The regular release cadence keeps the time window short it takes till new features, bugfixes and other contributions are available in the official releases.

But, nevertheless there are cases where you might want to use your own, custom build of a given provider to test features before they make it into the official release. In my case this happens a lot when developing new features for the AzureRM provider.

I usually develop in separate branches in my own fork of the terraform-provider-azurerm repository and test my changes locally on my machine. This works well in most cases, but especially for larger changes, completly new resources with tens or even hundreds of arguments, this does not scale well and additional help might be required.

Asking others to clone my fork, build the provider locally and test my changes does also not scale well. The overhead of explaining all the details and setting up the environment is just too high.

A more suitable option we have recently tested is using custom builds of the AzureRM provider in one of our projects by embedding them into our build processes.

Install golang and other tools in your build agent

Before we can start using custom builds of the AzureRM provider, we need to install some prerequisites. This includes the right version of golang, the language the AzureRM provider is written in. But which version? And how?

The AzureRM provider repo contains a file called .go-version that contains the version currently used to build the provider.

Content of the .go-version file in the AzureRM repository

This is the most important prerequisite we need in our build agent to build the provider binaries.
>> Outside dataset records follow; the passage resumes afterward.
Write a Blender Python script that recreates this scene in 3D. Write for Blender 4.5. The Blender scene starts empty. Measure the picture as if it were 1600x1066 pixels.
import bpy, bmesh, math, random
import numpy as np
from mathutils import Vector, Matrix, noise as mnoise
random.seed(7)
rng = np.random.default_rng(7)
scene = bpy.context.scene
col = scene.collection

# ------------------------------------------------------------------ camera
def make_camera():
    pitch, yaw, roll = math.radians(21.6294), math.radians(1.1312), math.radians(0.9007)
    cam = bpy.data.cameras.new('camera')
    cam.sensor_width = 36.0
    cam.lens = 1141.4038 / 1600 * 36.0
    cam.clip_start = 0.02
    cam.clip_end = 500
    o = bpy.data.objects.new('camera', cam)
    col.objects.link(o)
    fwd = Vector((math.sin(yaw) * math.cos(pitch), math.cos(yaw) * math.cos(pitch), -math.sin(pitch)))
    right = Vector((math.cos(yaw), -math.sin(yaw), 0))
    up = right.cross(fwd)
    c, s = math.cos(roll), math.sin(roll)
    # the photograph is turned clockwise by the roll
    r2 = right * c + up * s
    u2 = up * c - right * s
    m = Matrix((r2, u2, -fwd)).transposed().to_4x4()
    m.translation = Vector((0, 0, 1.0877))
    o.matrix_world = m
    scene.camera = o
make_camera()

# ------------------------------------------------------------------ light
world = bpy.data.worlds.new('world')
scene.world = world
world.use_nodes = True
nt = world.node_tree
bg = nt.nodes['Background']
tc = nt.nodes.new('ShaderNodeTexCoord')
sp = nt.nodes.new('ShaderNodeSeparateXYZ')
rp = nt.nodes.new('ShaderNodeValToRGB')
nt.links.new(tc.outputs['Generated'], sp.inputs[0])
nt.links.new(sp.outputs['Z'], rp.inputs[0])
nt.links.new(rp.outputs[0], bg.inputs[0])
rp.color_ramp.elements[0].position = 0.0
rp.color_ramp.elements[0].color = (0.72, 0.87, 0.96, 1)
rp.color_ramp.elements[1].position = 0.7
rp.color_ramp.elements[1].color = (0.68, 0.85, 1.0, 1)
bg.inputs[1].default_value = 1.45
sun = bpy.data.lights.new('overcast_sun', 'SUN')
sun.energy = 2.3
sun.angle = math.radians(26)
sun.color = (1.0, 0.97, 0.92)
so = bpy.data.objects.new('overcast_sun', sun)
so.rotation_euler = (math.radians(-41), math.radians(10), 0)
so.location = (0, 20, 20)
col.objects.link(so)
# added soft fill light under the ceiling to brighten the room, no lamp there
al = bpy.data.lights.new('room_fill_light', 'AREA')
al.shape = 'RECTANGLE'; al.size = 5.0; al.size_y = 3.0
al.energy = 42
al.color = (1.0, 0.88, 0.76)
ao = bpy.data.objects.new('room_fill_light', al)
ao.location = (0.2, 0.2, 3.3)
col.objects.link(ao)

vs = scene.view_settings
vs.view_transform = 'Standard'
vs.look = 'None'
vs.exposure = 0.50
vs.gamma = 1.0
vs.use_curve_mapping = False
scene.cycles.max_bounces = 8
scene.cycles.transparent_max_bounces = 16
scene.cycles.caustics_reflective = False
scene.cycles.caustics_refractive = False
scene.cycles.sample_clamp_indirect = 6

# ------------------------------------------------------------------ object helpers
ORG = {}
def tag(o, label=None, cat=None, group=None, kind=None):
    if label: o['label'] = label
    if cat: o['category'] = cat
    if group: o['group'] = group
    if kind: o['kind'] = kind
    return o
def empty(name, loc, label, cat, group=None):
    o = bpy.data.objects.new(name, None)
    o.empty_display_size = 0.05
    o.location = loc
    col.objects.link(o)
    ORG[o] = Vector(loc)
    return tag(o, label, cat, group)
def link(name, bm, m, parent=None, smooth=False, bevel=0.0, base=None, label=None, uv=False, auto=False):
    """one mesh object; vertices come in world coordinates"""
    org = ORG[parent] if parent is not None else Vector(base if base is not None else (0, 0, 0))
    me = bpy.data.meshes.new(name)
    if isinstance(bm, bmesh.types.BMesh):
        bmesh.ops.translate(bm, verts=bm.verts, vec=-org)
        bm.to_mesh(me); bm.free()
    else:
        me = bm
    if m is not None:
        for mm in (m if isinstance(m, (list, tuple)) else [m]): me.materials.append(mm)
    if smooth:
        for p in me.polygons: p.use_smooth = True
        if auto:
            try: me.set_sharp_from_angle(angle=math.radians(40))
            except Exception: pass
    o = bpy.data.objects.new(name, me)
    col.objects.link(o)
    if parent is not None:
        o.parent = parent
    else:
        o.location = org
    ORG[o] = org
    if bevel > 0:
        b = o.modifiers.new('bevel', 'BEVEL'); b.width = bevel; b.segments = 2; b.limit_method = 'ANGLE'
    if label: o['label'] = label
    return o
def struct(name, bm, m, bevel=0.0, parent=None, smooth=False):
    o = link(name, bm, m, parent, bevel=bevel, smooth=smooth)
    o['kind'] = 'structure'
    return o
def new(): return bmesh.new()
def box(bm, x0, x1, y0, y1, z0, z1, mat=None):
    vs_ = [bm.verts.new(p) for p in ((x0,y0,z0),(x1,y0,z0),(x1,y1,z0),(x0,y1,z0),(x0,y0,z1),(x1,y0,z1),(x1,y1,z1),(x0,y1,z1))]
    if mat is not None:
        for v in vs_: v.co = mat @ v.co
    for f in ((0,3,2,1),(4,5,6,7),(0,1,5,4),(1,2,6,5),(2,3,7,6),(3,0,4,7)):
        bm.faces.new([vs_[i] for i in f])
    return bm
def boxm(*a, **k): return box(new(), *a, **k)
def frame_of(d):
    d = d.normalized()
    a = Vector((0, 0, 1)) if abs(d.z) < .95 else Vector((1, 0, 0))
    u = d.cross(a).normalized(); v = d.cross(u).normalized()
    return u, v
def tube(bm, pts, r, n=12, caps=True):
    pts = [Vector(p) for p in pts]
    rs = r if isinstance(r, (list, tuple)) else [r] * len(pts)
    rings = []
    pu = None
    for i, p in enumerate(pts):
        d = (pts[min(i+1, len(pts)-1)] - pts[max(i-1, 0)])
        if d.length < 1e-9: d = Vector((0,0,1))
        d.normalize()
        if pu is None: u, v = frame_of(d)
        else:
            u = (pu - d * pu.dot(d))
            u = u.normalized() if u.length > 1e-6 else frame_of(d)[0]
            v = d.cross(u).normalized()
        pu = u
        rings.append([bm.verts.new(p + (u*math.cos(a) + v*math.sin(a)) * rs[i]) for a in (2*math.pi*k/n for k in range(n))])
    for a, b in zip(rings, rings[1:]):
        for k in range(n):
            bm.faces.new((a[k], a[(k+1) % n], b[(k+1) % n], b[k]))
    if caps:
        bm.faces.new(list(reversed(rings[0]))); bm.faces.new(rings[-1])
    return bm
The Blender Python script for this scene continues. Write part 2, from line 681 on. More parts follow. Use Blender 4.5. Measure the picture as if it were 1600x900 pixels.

How do we install these prerequisites? This is usually a bit challenging, most Linux distros already contain a, usually outdated, version of golang. You can either install it via apt, yum or other mechanisms, making sure that the PATH variable is properly set etc.

Another handy way for Azure DevOps is using the GoTool task:

GoTool@0 Task in Azure DevOps to install golang in a specific version

Clone source code and build provider binaries

Assuming that we have all prerequisites in place, we can now proceed with getting our source code into the build agent. I’m therefore now cloning my fork via git clone:

# define custom terraform azurerm provider repo and branch
SOURCE_REPO=https://github.com/heoelri/terraform-provider-azurerm.git
SOURCE_BRANCH=feature/newafdsku
# making sure that GOPATH is set
export GOPATH=~/go
# create and enter the required directories
mkdir -p $GOPATH/src/github.com/hashicorp
cd $GOPATH/src/github.com/hashicorp
# git clone the source repository
git clone $SOURCE_REPO
Output of git clone

After we have successfully cloned our source repository, in my case my fork of the terraform-provider-azurerm repository, we have to checkout the right branch that contains our changes.

cd $GOPATH/src/github.com/hashicorp/terraform-provider-azurermgit checkout $SOURCE_BRANCH
Output of git checkout

In the right directory we can now build our source code:

make build

That is it. This will now build new binaries based on the selected repository and branch. These binaries will land in $GOPATH/bin. This is how it looks like in my Azure DevOps pipeline:

Output of make build in Azure DevOps Pipeline

Use custom, local binaries with terraform

To let Terraform know that we want to use our custom build instead of the official release, we can use dev_overrides. These overrides can be set for example in the ~/.terraformrc file.

Here is an example from my local machine how these overrides look like:

Content of the ~/.terraformrc file containing a dev_override for hashicorp/azurerm

These overrides can easily be set via some bash magic:

echo "provider_installation {
dev_overrides {
\"hashicorp/azurerm\" = \"$GOPATH/bin\"
}
direct {}
}" > ~/.terraformrc

From now on, Terraform will let you know that overrides are in place everytime you use the terraform cli:

dev_overrides warning when using terraform cli

To revert back to the official release, you can either update the ~/.terraformrc file or use terraform init -upgrade.